HEAT GENERATION/ABSORPTION AND RADIATION EFFECTS ON HYDROMAGNETIC STAGNATION POINT FLOW OF NANOFLUIDS TOWARD A HEATED POROUS STRETCHING/SHRINKING SHEET WITH SUCTION/INJECTION

A numerical study of the effect of viscous dissipation and Joule heating on steady two-dimensional incompressible stagnation point flow of electrically conducting nanofluids along with suction/injection at a stretching/shrinking surface embedded in saturated porous medium and magnetic field is considered. The impact of different types of nanoparticles with base fluid, heat generation/absorption, and thermal radiation are also dealt with. Similarity transformations are applied to reduce the governing partial differential equations into a system of nonlinear ordinary differential equations, which are solved numerically using a Galerkin finite element method.
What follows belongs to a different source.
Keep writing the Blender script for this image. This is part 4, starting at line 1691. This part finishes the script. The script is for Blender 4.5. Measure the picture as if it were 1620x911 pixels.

Influences in velocity and temperature distributions due to various nanofluids and appropriate controlling parameters such as mass flux, velocity, solid volume fraction, permeability, magnetization, radiation, heat source/sink, and Eckert number are evaluated through graphs and discussed in detail. Computational values of local skin friction and local Nusselt number against various physical parameters are presented via tables. Moreover, the effectiveness and accuracy of the proposed method are compared with previously published research.